I took a couple shell casings and the chart from one of the other sub forums here and made a couple measures. One at 50 grains, and one at 65. I double checked them using my brass measure, and they seem to juive just fine. My 30-06 casing came in at 65 grains, and I trimmed down the 243 Winchester casing to hold 50 grains by volume. Made a few tubes of Pyrodex P using those measures. I'll try them out next range trip and see how they do.
 
I should add that there is a handful of modern cartridge benchrest shooters that go with volume rather than weight and they do very well. I forget their argument but I think it pertains to the pressure in the case changing with volume more and with changes in weight. IAE the point is these benchrest shooters that use volume do very well so there is no reason to think you are being handicapped in any way by going with volume versus weight.
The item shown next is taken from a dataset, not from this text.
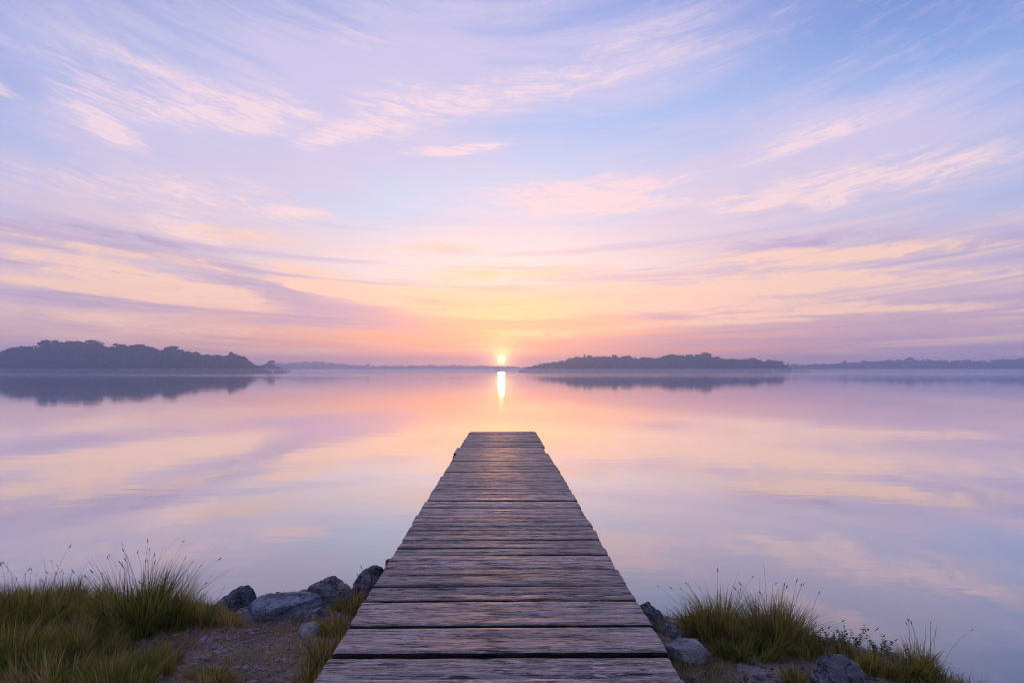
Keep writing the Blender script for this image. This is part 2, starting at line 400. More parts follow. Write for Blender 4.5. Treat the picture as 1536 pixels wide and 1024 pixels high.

About a year ago MUZZLE BLASTS magazine started a series featuring competitive shooters and how they loaded and I was sort of surprized that a lot just used a standard measure with the top that strikes off- I thought maybe they would be using drop tubes and all sorts of things.
 
The reason is because black powder potency can change from lot to lot so volume in a brass case will often change which directly effects powder column height and compression which in turn effects burning rate and accuracy. I should add most of them do both, that is, they also weigh after dropping a charge from a powder measure.
The other thing done for compaction of powder and more consistent powder column heights, is drop tube the powder. Slug gun shooters do the same thing into their muzzle loaders.
I don't weight any more,just use a muzzle loading powder measure and can see no difference in accuracy.
Black powder cartridge shooters will very often buy a whole case or two of the same lot of powder. Most of us use Swiss as it seems to be the most consistent and dense powder available.
I know of one shooter that says he goes through over two cases a year. That's over 50 pounds! MD
 
Not here. We are limited too 1 pound of black powder maximum. Total BS if you ask me. I'm going to go get a pound of Goex FF this weekend.
 
I'd just get the case and not tell any of those liberals I had it. Keep it out in the garage in a good storage box. How are they going to know ya have it if you don't tell anyone??
 
Rat Trapper said:
I'd just get the case and not tell any of those liberals I had it. Keep it out in the garage in a good storage box. How are they going to know ya have it if you don't tell anyone??
bad idea!

It may be a stupid law, but it is what it is.

A better fix may be to secure a pound of powder for each resident of the home. Each pound separate from the other cans in separate rooms, and labeled as to the owner.
Just a thought, I don't know the legalities. I am just guessing.